In 1991 when communism fell, so did the Albanian economy. Industrial production fell by more than 60%, as people destroyed factories, smashed greenhouses, and chopped down orchards in an almost suicidal orgy of destruction. Now almost all food has to be imported, and Albania doesn’t produce enough to have a balance of trade. The dirt and squalor and pollution have come in the last 8 years. Jerry-built flats have gone up all over Tirana. Almost half the buildings look unfinished, and even before they are finished, they look like dilapidated ruins. Most South African “informal settlements” are much better. A canal running through the middle of Tirana was a grassy and pleasant place 10 years ago. Now it is choked with rubbish, smells of raw sewage, and the once grassy banks are all over spaza shops. The parks have vanished, taken over by illegal structures and piles of rubbish, built with bricks that are often stolen from public buildings, which have just enough bricks left in the walls not to collapse entirely. The culture of non-payment is alive and well.

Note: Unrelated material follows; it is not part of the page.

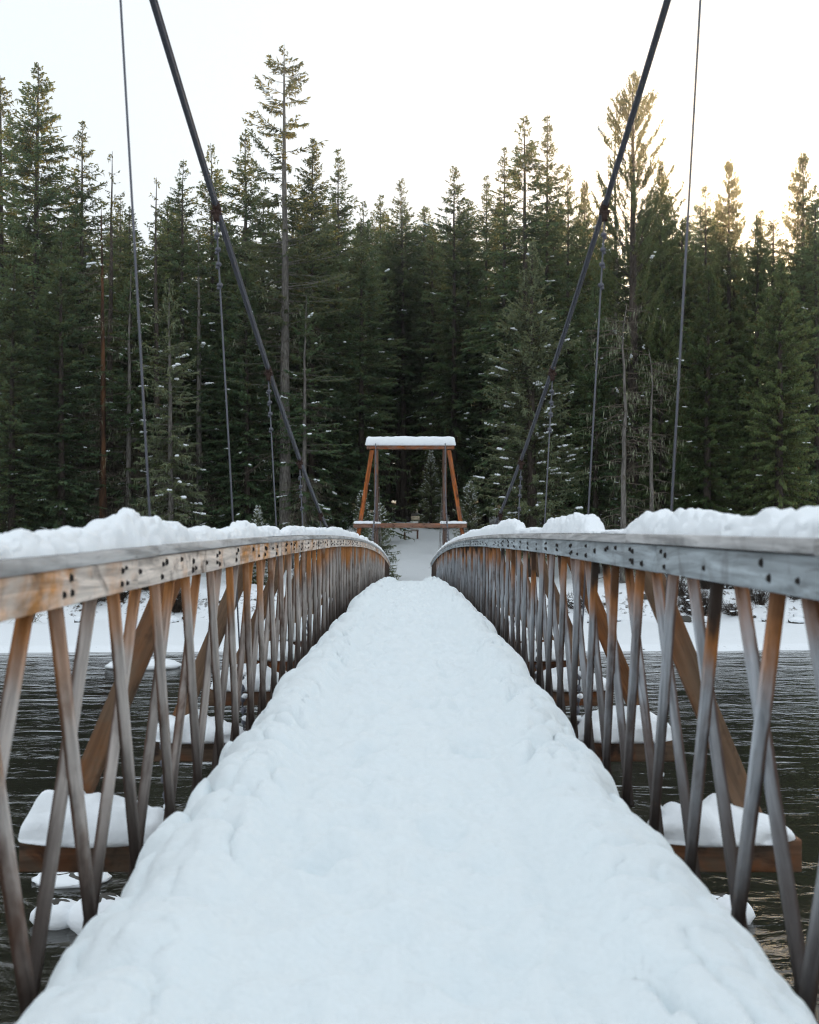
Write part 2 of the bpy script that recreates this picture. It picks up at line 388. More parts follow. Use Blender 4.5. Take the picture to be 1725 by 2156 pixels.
rng = np.random.default_rng(4)
bal_me = {}
LEAN = .52
def baluster_mesh():
    L = 1.40; m = MB(); h = .0178
    zz = np.linspace(0, -L, 5); V = []; 
    c = .0022
    g = .0198; pr = [(-h + c, -g), (h - c, -g), (h, -g + c), (h, g - c), (h - c, g), (-h + c, g), (-h, g - c), (-h, -g + c)]
    for z in zz: V += [(a, b, z) for a, b in pr]
    k = 8; F = []
    for i in range(4):
        for j in range(k): F.append((i * k + j, (i + 1) * k + j, (i + 1) * k + (j + 1) % k, i * k + (j + 1) % k))
    m.add(V, F); m.F.setdefault(k, []).append(np.array([list(range(k)), list(range(4 * k, 5 * k))[::-1]]))
    return m.me('baluster')
for s in (-1, 1):
    rail = empty('railing', bridge_off, bridge, label='lattice railing %s' % ('with tan orange stained boards' if s < 0 else 'with silver grey top boards'))
    MF = M_FAS_L if s < 0 else M_FAS_R
    z_ = lambda y, s=s: zr(y, s)
    # cap boards and fascia boards, each its own piece, butted with narrow joints
    y = Y0 - 2.2 + (.0 if s < 0 else .75); k = 0
    while y < Y1:
        L = [3.0, 2.4, 3.4, 2.7][k % 4]; e = min(y + L, Y1); k += 1
        jz = rng.uniform(-.0025, .0025)
        bpart('cap_board', sweep(y + .002, e - .002, rect(s * .928, s * 1.074, -.038 + jz, jz), z_).me('cap'), M_CAP, rail); y = e
    y = Y0 - 2.0 + (.0 if s < 0 else .45); k = 0
    while y < Y1:
        L = [2.05, 2.9, 2.5, 3.2, 2.2][k % 5]; e = min(y + L, Y1); k += 1
        jz = rng.uniform(-.004, .004); jx = rng.uniform(-.002, .002)
        bpart('fascia_board', sweep(y + .002, e - .002, rect(s * (.948 + jx), s * .979, -.145 + jz, -.041), z_).me('fascia'), MF, rail); y = e
    bpart('outer_board', sweep(Y0 - 2, Y1, rect(s * 1.054, s * 1.068, -.14, -.041), z_).me('outer'), M_BRACE, rail)
    # balusters: leaning pairs in two layers
    me = baluster_mesh(); me.materials.append(M_BAL_L if s < 0 else M_BAL_R)
    yk = .72 if s < 0 else .60; far = MB(); n = 0
    while yk < Y1 - .3:
        for lean, xo, dy in ((1, .998, .03), (-1, 1.034, -.03)):
            yy = yk + dy + rng.uniform(-.012, .012)
            a = math.atan(LEAN / 1.1) * lean + rng.uniform(-.012, .012)
            loc = Vector((s * xo, yy, float(z_(yy)) - .06)); rot = Matrix.Rotation(a, 4, 'X')
            if yy < 46:
                o = obj('baluster', me, None, rail, loc=loc); o.rotation_euler = (a, s * -.028 + rng.uniform(-.006, .006), 0); n += 1
            else:
                T = np.array(Matrix.Translation(loc) @ rot); v = np.array([v.co for v in me.vertices]); v = v @ T[:3, :3].T + T[:3, 3]
                far.add(v, [p.vertices[:] for p in me.polygons if len(p.vertices) == 4])
        yk += .645
    o = obj('baluster_row', far.me('baluster_row'), M_BAL_L if s < 0 else M_BAL_R, rail, kind='stuff')
    # bolts in the fascia
    bm = MB(); P = [(0, .011 * math.cos(t), .011 * math.sin(t)) for t in np.arange(6) * np.pi / 3]
    ring = lambda x, r: [(x, r * math.cos(t), r * math.sin(t)) for t in np.arange(8) * np.pi / 4]
    V = ring(.004, .0105) + ring(-.0022, .0105) + ring(-.0024, .0075) + ring(-.008, .007)
    F = [(i * 8 + j, i * 8 + (j + 1) % 8, (i + 1) * 8 + (j + 1) % 8, (i + 1) * 8 + j) for i in range(3) for j in range(8)]
    bm.add(V, F); bm.F.setdefault(8, []).append(np.array([range(24, 32)])); bme = bm.me('bolt'); bme.materials.append(M_BOLT)
    farb = MB(); y = .72 if s < 0 else .60
    while y < Y1 - .5:
        spots = [(-.028, -.075), (-.03, -.115), (.035, -.07), (.03, -.112)]
        spots = [p for p in spots if rng.random() < .72] + ([(rng.uniform(.2, .42), -rng.uniform(.07, .12))] if rng.random() < .55 else [])
        for dy, dz_ in spots:
            by = y + dy + rng.uniform(-.012, .012); bz = float(z_(by)) + dz_ + rng.uniform(-.008, .008)
            if y < 22:
                o = obj('bolt', bme, None, rail, loc=(s * .9475, by, bz)); bs = rng.uniform(.8, 1.25); o.scale = (s, bs, bs * rng.uniform(.9, 1.25))
            else:
                farb.box(s * .9455, s * .9495, by - .011, by + .011, bz - .010, bz + .010)
        y += .645
    obj('bolt_row', farb.me('bolt_row'), M_BOLT, rail, kind='stuff')
    # raking braces from the outrigger ends up to the rail
    for y in BEAMS:
        a = np.array((s * 1.085, 0, float(z_(y)) - .09)); b = np.array((s * 1.60, 0, zb(y) + .05)); L = np.linalg.norm(b - a)
        key = round(L, 2)
        mm = MB().box(-.056, .056, -.02, .02, -L, .04).me('brace')
        o = obj('raking_brace', mm, M_BRACE, rail, loc=(a[0], y + .0965 * (1), a[2]), bevel=.005)
        o.rotation_euler = (0, math.atan2(-(b - a)[0], -(b - a)[2]), 0)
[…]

Travelling from Tirana to the seminary near Durres takes about an hour. This is probably the main trunk road in the country, and its surface is broken up. Travelling at 40 km an hour is a breakneck speed. And all the way along one passes derelict abandoned factories, and derelict abandoned vehicles, which litter the side of the road and the streams and rivers.

In 1991 Albania wooed capitalism, and the result has been very ugly indeed. In 1997 there was a financial collapse, and many Albanians fled as economic refugees to other countries. Criminals were let out of jail, or escaped in the general breakdown of law and order, and they too went to other countries, where they gave all Albanians a bad reputation. At the time of the fall of communism, Albanian refugees and immigrants were welcomed. Since 1997, however, they are treated with suspicion, and there is growing xenophobia and racism.

So it’s three cheers for religious freedom, two cheers for democracy, and a big boo for capitalism.